DIRECTION:
Starting at the first line of the data below, write out each line exactly until you reach the line containing "SC.render.resolution_x = 1024;", and include that line too.
:: DATASET EXTRACT
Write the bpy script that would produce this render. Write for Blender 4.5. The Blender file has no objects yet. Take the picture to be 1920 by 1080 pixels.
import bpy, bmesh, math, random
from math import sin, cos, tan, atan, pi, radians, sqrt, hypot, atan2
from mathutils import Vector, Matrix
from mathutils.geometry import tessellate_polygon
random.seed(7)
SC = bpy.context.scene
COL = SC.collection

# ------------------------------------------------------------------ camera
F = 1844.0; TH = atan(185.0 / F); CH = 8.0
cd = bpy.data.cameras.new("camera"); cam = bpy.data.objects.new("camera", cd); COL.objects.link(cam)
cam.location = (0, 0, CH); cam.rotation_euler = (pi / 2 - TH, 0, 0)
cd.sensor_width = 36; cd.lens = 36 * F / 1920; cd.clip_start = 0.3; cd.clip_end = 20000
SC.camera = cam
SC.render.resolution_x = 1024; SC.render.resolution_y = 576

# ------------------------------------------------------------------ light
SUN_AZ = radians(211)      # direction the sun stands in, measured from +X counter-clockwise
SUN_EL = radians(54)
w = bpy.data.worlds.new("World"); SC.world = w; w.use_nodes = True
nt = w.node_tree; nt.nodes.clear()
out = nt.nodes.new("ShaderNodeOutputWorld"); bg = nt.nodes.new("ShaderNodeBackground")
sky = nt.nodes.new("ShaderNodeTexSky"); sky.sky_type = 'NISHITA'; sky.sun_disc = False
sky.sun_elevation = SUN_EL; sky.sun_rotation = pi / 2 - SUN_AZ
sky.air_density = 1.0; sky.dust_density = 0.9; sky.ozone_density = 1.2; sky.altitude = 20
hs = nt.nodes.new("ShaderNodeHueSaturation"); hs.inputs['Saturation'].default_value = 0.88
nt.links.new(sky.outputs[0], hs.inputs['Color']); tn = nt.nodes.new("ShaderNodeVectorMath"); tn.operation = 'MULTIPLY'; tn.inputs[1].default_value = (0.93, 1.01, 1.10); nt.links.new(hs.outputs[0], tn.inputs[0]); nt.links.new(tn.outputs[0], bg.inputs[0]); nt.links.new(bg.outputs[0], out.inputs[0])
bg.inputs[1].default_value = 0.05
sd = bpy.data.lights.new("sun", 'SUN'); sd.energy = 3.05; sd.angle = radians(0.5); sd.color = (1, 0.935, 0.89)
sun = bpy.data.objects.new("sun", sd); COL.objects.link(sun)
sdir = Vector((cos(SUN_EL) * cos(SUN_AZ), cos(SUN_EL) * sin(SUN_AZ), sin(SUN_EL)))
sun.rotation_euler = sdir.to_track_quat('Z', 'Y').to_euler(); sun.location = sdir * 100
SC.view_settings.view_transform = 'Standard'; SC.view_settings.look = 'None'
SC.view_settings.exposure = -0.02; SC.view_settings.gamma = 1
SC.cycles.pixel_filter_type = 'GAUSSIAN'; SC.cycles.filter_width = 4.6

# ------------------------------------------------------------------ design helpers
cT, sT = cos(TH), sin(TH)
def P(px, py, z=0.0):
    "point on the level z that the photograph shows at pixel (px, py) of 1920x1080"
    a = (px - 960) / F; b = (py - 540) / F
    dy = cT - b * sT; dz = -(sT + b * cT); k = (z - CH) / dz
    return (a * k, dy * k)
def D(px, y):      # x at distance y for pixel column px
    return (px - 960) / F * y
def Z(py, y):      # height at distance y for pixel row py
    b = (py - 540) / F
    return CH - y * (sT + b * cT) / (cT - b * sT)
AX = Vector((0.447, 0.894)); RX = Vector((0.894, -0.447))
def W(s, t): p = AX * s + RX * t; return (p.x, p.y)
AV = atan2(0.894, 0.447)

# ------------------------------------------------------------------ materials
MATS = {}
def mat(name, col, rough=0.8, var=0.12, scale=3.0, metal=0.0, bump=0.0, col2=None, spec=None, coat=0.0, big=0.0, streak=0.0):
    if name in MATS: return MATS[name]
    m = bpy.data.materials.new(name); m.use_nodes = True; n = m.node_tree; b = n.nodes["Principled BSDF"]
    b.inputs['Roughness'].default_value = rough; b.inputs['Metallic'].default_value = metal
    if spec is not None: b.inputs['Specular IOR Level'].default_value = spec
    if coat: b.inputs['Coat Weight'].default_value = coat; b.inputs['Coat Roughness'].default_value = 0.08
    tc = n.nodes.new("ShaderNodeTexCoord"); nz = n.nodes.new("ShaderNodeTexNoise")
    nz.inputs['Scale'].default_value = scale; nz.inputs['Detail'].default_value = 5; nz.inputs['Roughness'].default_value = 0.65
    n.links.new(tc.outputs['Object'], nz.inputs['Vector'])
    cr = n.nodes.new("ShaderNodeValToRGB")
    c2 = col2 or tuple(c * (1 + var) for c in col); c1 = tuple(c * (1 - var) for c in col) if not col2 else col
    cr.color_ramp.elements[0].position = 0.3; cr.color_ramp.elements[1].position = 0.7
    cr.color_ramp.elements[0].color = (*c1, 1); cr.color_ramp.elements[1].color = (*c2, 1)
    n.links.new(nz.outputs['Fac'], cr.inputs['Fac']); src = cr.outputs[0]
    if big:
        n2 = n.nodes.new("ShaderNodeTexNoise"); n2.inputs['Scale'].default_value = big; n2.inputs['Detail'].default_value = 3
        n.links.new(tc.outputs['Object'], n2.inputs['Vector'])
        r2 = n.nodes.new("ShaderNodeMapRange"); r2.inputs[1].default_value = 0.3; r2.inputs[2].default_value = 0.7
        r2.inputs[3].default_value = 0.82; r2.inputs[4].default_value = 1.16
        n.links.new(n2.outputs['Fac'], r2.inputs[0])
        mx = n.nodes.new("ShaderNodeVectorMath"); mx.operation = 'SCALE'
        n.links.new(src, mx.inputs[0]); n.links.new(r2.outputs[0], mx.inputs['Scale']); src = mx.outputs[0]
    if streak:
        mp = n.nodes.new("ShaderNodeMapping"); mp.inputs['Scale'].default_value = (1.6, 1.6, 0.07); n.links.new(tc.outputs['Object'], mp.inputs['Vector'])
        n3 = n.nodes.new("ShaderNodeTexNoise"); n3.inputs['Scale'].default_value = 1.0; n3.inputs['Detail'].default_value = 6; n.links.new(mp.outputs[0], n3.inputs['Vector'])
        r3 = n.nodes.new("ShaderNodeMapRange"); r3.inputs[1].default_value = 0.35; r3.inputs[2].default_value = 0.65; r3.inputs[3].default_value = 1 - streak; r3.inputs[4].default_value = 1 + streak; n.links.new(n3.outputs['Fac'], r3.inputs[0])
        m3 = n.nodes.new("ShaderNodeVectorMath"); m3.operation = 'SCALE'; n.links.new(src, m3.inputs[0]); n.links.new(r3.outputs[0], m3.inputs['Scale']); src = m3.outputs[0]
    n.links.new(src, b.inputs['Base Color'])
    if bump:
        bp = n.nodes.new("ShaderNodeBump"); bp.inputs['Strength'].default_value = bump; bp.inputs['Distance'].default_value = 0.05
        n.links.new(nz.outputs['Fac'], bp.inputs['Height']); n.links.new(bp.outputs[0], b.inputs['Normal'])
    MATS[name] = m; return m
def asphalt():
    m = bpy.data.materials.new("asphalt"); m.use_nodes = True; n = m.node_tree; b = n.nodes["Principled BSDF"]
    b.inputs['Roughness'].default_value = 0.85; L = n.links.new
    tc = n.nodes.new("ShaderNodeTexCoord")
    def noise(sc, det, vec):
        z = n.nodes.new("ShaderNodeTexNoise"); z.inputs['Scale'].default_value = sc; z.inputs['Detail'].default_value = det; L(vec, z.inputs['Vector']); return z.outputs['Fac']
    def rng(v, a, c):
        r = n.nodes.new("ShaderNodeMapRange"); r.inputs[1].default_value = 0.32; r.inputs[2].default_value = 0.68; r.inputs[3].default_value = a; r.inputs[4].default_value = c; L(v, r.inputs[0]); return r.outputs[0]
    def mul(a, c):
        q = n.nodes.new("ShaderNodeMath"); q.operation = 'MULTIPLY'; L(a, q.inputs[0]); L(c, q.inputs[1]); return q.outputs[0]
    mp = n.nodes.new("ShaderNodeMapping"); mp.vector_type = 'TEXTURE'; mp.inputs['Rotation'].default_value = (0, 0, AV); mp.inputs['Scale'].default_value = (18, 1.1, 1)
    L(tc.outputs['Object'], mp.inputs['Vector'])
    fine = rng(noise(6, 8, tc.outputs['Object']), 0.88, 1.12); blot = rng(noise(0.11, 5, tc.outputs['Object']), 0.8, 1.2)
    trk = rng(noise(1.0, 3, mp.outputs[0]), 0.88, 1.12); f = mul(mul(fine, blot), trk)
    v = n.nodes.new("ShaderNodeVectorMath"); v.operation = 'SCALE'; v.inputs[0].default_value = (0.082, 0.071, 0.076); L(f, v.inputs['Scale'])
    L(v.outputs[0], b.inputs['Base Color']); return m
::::
THE COMPLETED TASK:
Write the bpy script that would produce this render. Write for Blender 4.5. The Blender file has no objects yet. Take the picture to be 1920 by 1080 pixels.
import bpy, bmesh, math, random
from math import sin, cos, tan, atan, pi, radians, sqrt, hypot, atan2
from mathutils import Vector, Matrix
from mathutils.geometry import tessellate_polygon
random.seed(7)
SC = bpy.context.scene
COL = SC.collection

# ------------------------------------------------------------------ camera
F = 1844.0; TH = atan(185.0 / F); CH = 8.0
cd = bpy.data.cameras.new("camera"); cam = bpy.data.objects.new("camera", cd); COL.objects.link(cam)
cam.location = (0, 0, CH); cam.rotation_euler = (pi / 2 - TH, 0, 0)
cd.sensor_width = 36; cd.lens = 36 * F / 1920; cd.clip_start = 0.3; cd.clip_end = 20000
SC.camera = cam
SC.render.resolution_x = 1024; SC.render.resolution_y = 576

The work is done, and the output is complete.